■ DATA PROVIDED

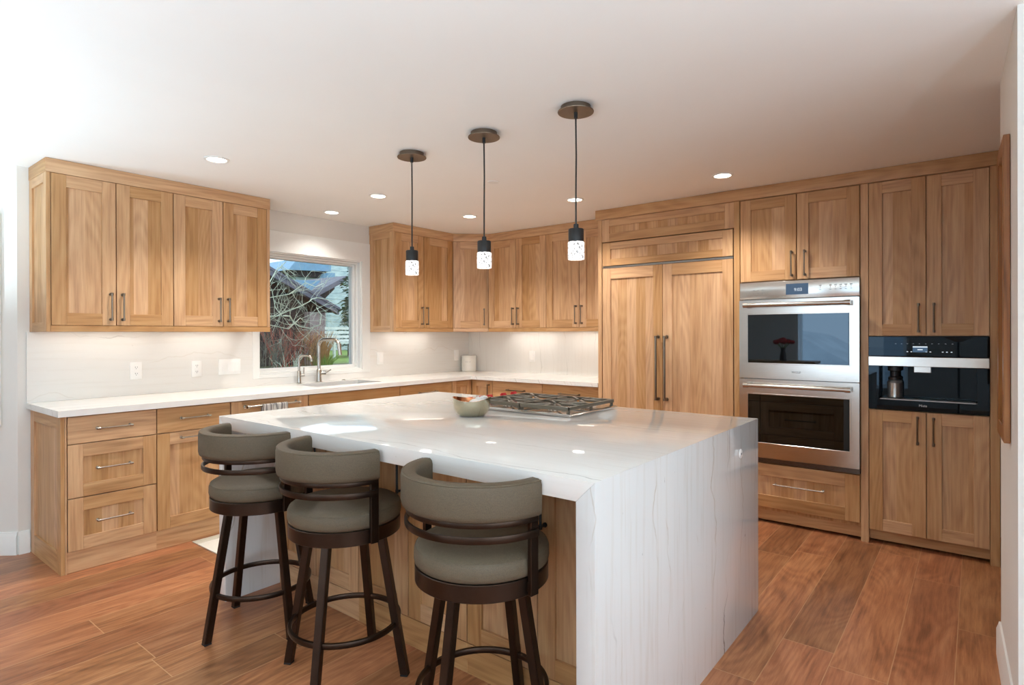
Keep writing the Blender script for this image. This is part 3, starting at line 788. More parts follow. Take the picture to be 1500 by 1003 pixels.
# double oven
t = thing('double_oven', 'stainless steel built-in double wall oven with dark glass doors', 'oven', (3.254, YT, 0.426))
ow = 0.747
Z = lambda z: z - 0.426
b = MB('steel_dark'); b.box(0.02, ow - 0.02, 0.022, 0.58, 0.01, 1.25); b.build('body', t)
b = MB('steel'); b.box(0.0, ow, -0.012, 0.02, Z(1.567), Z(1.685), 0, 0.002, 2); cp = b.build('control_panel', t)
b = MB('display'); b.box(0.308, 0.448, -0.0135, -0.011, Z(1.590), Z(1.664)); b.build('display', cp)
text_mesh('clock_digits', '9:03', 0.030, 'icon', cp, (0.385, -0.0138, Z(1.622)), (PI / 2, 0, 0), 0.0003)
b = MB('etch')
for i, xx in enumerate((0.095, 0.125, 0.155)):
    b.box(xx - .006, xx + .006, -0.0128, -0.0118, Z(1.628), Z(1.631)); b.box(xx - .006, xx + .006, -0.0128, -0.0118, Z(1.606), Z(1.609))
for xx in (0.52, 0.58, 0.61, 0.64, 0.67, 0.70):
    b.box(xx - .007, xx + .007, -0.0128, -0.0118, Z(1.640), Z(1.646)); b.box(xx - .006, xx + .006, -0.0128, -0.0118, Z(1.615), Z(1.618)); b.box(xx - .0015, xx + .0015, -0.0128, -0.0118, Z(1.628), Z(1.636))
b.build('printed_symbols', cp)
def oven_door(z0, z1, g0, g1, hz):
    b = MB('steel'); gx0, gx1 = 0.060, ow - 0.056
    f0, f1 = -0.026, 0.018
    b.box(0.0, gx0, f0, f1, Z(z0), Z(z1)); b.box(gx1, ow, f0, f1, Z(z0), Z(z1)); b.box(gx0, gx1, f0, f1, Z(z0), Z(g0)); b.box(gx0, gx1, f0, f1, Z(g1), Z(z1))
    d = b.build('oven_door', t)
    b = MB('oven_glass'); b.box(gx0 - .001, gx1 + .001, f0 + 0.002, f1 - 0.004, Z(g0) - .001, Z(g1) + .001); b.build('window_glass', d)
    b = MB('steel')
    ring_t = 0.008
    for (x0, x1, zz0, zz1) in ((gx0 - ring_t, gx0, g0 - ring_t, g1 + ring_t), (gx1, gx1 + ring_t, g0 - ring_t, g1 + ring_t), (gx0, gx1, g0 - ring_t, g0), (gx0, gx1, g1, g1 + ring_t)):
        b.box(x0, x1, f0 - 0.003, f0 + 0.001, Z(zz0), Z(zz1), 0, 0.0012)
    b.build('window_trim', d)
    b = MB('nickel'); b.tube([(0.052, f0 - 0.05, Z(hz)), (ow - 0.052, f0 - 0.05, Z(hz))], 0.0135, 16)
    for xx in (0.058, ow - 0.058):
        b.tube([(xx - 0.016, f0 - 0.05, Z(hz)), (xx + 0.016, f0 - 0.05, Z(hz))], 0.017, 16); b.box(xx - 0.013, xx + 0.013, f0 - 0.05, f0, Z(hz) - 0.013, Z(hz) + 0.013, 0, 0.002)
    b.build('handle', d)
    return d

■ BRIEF
Reproduce the listing above exactly, excluding all pictures.

■ THE RESPONSE
Keep writing the Blender script for this image. This is part 3, starting at line 788. More parts follow. Take the picture to be 1500 by 1003 pixels.
# double oven
t = thing('double_oven', 'stainless steel built-in double wall oven with dark glass doors', 'oven', (3.254, YT, 0.426))
ow = 0.747
Z = lambda z: z - 0.426
b = MB('steel_dark'); b.box(0.02, ow - 0.02, 0.022, 0.58, 0.01, 1.25); b.build('body', t)
b = MB('steel'); b.box(0.0, ow, -0.012, 0.02, Z(1.567), Z(1.685), 0, 0.002, 2); cp = b.build('control_panel', t)
b = MB('display'); b.box(0.308, 0.448, -0.0135, -0.011, Z(1.590), Z(1.664)); b.build('display', cp)
text_mesh('clock_digits', '9:03', 0.030, 'icon', cp, (0.385, -0.0138, Z(1.622)), (PI / 2, 0, 0), 0.0003)
b = MB('etch')
for i, xx in enumerate((0.095, 0.125, 0.155)):
    b.box(xx - .006, xx + .006, -0.0128, -0.0118, Z(1.628), Z(1.631)); b.box(xx - .006, xx + .006, -0.0128, -0.0118, Z(1.606), Z(1.609))
for xx in (0.52, 0.58, 0.61, 0.64, 0.67, 0.70):
    b.box(xx - .007, xx + .007, -0.0128, -0.0118, Z(1.640), Z(1.646)); b.box(xx - .006, xx + .006, -0.0128, -0.0118, Z(1.615), Z(1.618)); b.box(xx - .0015, xx + .0015, -0.0128, -0.0118, Z(1.628), Z(1.636))
b.build('printed_symbols', cp)
def oven_door(z0, z1, g0, g1, hz):
    b = MB('steel'); gx0, gx1 = 0.060, ow - 0.056
    f0, f1 = -0.026, 0.018
    b.box(0.0, gx0, f0, f1, Z(z0), Z(z1)); b.box(gx1, ow, f0, f1, Z(z0), Z(z1)); b.box(gx0, gx1, f0, f1, Z(z0), Z(g0)); b.box(gx0, gx1, f0, f1, Z(g1), Z(z1))
    d = b.build('oven_door', t)
    b = MB('oven_glass'); b.box(gx0 - .001, gx1 + .001, f0 + 0.002, f1 - 0.004, Z(g0) - .001, Z(g1) + .001); b.build('window_glass', d)
    b = MB('steel')
    ring_t = 0.008
    for (x0, x1, zz0, zz1) in ((gx0 - ring_t, gx0, g0 - ring_t, g1 + ring_t), (gx1, gx1 + ring_t, g0 - ring_t, g1 + ring_t), (gx0, gx1, g0 - ring_t, g0), (gx0, gx1, g1, g1 + ring_t)):
        b.box(x0, x1, f0 - 0.003, f0 + 0.001, Z(zz0), Z(zz1), 0, 0.0012)
    b.build('window_trim', d)
    b = MB('nickel'); b.tube([(0.052, f0 - 0.05, Z(hz)), (ow - 0.052, f0 - 0.05, Z(hz))], 0.0135, 16)
    for xx in (0.058, ow - 0.058):
        b.tube([(xx - 0.016, f0 - 0.05, Z(hz)), (xx + 0.016, f0 - 0.05, Z(hz))], 0.017, 16); b.box(xx - 0.013, xx + 0.013, f0 - 0.05, f0, Z(hz) - 0.013, Z(hz) + 0.013, 0, 0.002)
    b.build('handle', d)
    return d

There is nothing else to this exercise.